In Costa Rica, it is common practice for sellers, developers or brokers to request prospective buyers to sign an offer, letter of intent, or reservation agreement, often accompanied by a deposit or reservation payment. However, signing preliminary documents or transferring funds before conducting proper due diligence can expose buyers to unnecessary legal and financial risks. These informal instruments frequently lack the detailed protections required for a safe transaction and may create binding obligations without adequately regulating the parties’ rights and responsibilities.
After identifying a suitable property or real estate project, the first and most important step in any acquisition process should be conducting thorough legal due diligence. This review confirms the title status of the property, identifies liens, encumbrances, easements, limitations, zoning conditions, municipal compliance status, and verifies that the registered owner has full authority to sell. Only once the buyer has a clear and complete understanding of the legal condition of the property should any binding document be executed.
The appropriate instrument to regulate a real estate acquisition is a duly structured Sale and Purchase Agreement, not a letter of intent or reservation agreement. A properly drafted Sale and Purchase Agreement establishes comprehensive and enforceable terms and conditions, including purchase price, deposit structure, due diligence period, closing terms, allocation of expenses, and remedies in case of breach. Informal or abbreviated documents often fail to address these essential elements, creating uncertainty and increasing the likelihood of disputes and risks, or leaving important matters to subjective interpretation.
Equally important is the proper handling of deposits and purchase funds. Rather than delivering funds directly to the seller, buyers should strongly consider opening an escrow account with a reputable escrow agent acting as an objective and independent third party. The escrow agreement should clearly define the conditions under which the deposit will be released, refunded, or applied to the purchase price. This mechanism provides transparency, certainty, neutrality, and protection for both parties throughout the transaction.

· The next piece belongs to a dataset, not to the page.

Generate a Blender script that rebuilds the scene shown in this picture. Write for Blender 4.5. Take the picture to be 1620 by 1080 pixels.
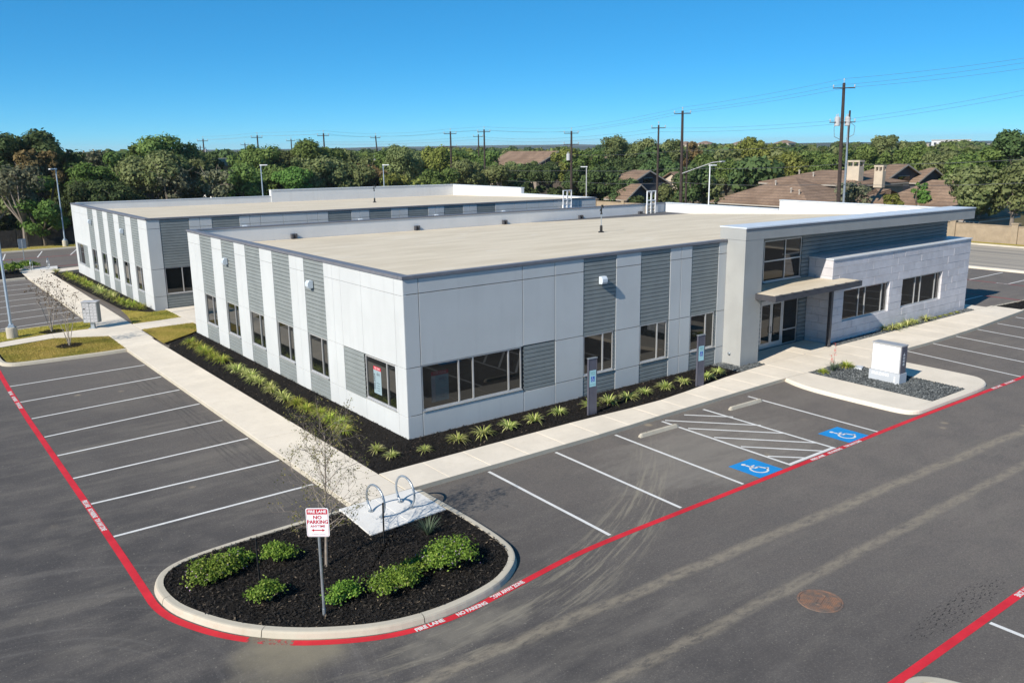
import bpy, bmesh, math, random
import numpy as np
from mathutils import Vector, Matrix
random.seed(7)
RNG = np.random.default_rng(7)
for o in list(bpy.data.objects): bpy.data.objects.remove(o)
S = bpy.context.scene
COL = S.collection

# ------------------------------------------------------------------ camera
cam = bpy.data.cameras.new('camera'); camo = bpy.data.objects.new('camera', cam); COL.objects.link(camo)
YAW, PITCH, ROLL = 0.6488187, -0.2250211, -0.0131724
fv = Vector((math.sin(YAW)*math.cos(PITCH), math.cos(YAW)*math.cos(PITCH), math.sin(PITCH)))
rv = Vector((math.cos(YAW), -math.sin(YAW), 0)); uv = rv.cross(fv)
c_, s_ = math.cos(ROLL), math.sin(ROLL)
R2 = c_*rv + s_*uv; U2 = -s_*rv + c_*uv
m = Matrix((R2, U2, -fv)).transposed().to_4x4(); m.translation = (-14.01287, -24.45712, 9.98242)
camo.matrix_world = m
cam.sensor_fit = 'HORIZONTAL'; cam.sensor_width = 36; cam.lens = 36*1345.0767/1620
cam.clip_start = 0.1; cam.clip_end = 20000
S.camera = camo

# ------------------------------------------------------------------ light
SUN_EL, SUN_AZ = math.radians(34.5), math.radians(11.5)     # light travels towards +x, a little +y
L = Vector((math.cos(SUN_EL)*math.cos(SUN_AZ), math.cos(SUN_EL)*math.sin(SUN_AZ), -math.sin(SUN_EL)))
w = bpy.data.worlds.new('World'); S.world = w; w.use_nodes = True
nt = w.node_tree; bg = nt.nodes['Background']
sky = nt.nodes.new('ShaderNodeTexSky'); sky.sky_type = 'NISHITA'; sky.sun_disc = False
sky.sun_elevation = SUN_EL; sky.sun_rotation = math.atan2(-L.x, -L.y)
sky.altitude = 6000; sky.air_density = 1.0; sky.dust_density = 0.0; sky.ozone_density = 10.0
gm = nt.nodes.new('ShaderNodeGamma'); gm.inputs[1].default_value = .6                       # camera response: flatter, bluer sky
hs = nt.nodes.new('ShaderNodeHueSaturation'); hs.inputs['Saturation'].default_value = 1.3
ti = nt.nodes.new('ShaderNodeVectorMath'); ti.operation = 'MULTIPLY'; ti.inputs[1].default_value = (1.00, 1.70, 1.60)
nt.links.new(sky.outputs[0], gm.inputs[0]); nt.links.new(gm.outputs[0], hs.inputs['Color']); nt.links.new(hs.outputs[0], ti.inputs[0])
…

In conclusion, buyers should exercise caution and avoid signing preliminary commitments or transferring funds before completing due diligence and negotiating a comprehensive Sale and Purchase Agreement. Engaging legal counsel from the outset and using a structured escrow account significantly reduces risk and ensures that the acquisition process is conducted with legal certainty, transparency, and adequate safeguards for the parties involved.